Friday, January 9, 2009

My Soldier's Gone and Winter Doesn't Like Me

I'm going to give you fair warning, this is a post that most likely I'll be whining and possibly have self-pity.

On Sunday morning, I might add the buttcrack of dawn after a huge winter storm. We once again had to drive that hunky cowboy soldier of mine to the airport to hop a flight to California for the next six weeks. Yeah, I know, California...sometimes life's just not fair. Anywho, after staying up till after midnight, gathering, folding and packing him for his next soldier must go away expedition we went to bed to wake up to a buzzing alarm clock at 3 am. Why so early you ask, because over a foot of snow had just fallen and the wind was causing drifts everywhere and his flight left at 6:55 am in the city. We made it there in one piece, got him checked in, hugs kisses and little tikes attached to my leg, we left the airport.

I climbed in the truck, trying not to shake and giving myself a good hearty pep talk that I could do this. "I'm an army wife now, I had to soldier up and face my fear head on, be a warrior.
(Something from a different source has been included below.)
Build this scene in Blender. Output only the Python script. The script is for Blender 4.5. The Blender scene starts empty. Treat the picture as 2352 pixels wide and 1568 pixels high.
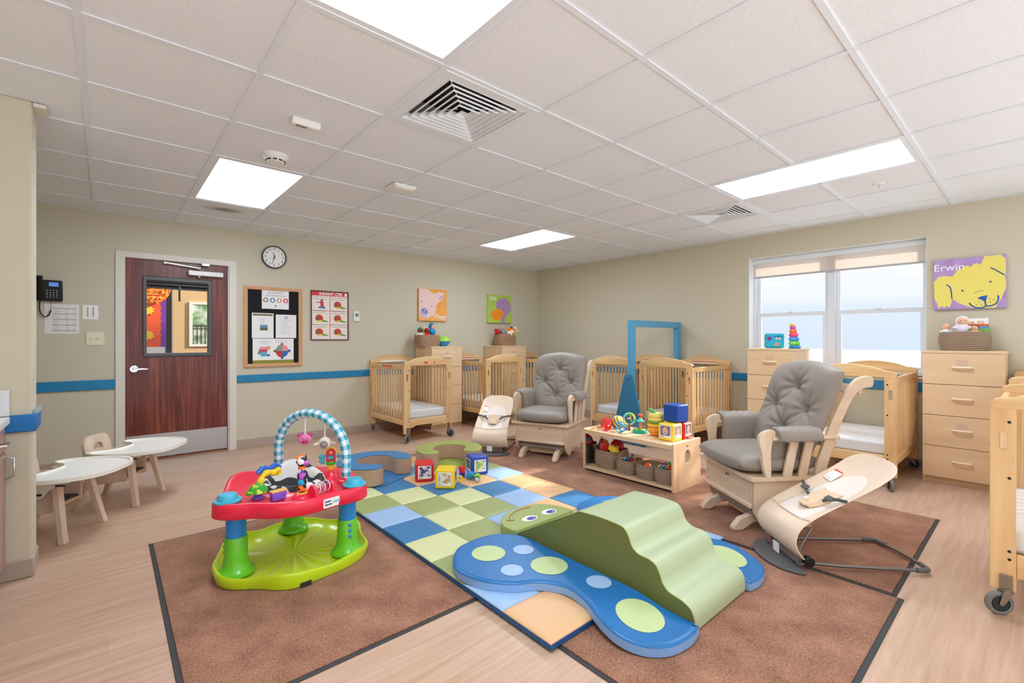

I could drive these winter roads myself, I could get me and three little cowboy cargoes home in one piece without ending up in the ditch somewhere in -32 wind chills." Oh and yes, I was talking to myself. Don't you judge me. It was dark, I was in the running truck at a tiny airport and if any one saw me hopefully they thought I was talking to one of the kiddos falling asleep behind me.

Let me explain something quick. I don't winter drive. Nope, Nuh Uh, haven't done it in YEARS. Up until a month ago, if it even started flurrying outside, Cowboy would have to drive. When I was a fresh out of high school teen I was traveling around an "S" curve (no i wasn't speeding to all you men who assume that) and my car fish tailed, went into the ditch and I had a double concussion as well as was paralyzed from the waist down for a bit and limping in pain when I did get my legs back for a what seemed like forever. I got scared, I lost all my confidence in my driving and I haven't driven snow since....till last month, when my hubby ever so nicely and gently started teaching and guiding me and for the first time I didn't buck him on it because I knew he was leaving for these couple months and deploying this summer for a year so it was inevitable. I needed to drive all the seasons.

Thank the good lordy I am happy to announce I got myself and the cowbabies home safe, sound and in one piece...the truck too. Though I did do something for the first time... I had to go drift busting to get down my road. That my dears is both thrilling and frightening at the same time. It did take me double the time it usually takes to come home from the city, but I'll be a granny driver when I'm not comfortable with the traction under my tires, go around me and pay me no mind.

All this lovely blabbing of mine was about Sunday. Today is Friday and once again, just like every weekend since the beginning of Dec. We are having a winter storm. I am not going out in it. I won't and you can't make me. I was smart, I knew it was coming. The kids and I packed up went to town, I grabbed some groceries and diapers and I am hunkered down in my cozy little prairie home and not leaving till the storm passes, the road grater scrapes all the snow and drifts blocking my road and the plows sprinkle some sort of stuff on the main roads.

Current Mood: I miss my Cowboy Soldier..I miss seeing the ground...I really don't think snow is pretty anymore.... I just know all this snow is going to lead to some bad flooding this spring and yet, I'm sorta proud of myself for bucking up and doing what I have to do.

I'm off to grab a blankie a cup of hot tea and watch a movie with my kiddos.

Stay Warm and Drive safe

Hooah ~ Cowgirl Lady

PS...the kids like the snow, especially the huge Snow pile getting bigger each time the driveway gets scraped. Yes, those are our two dogs playing in the snow and trying to sled ride I might add.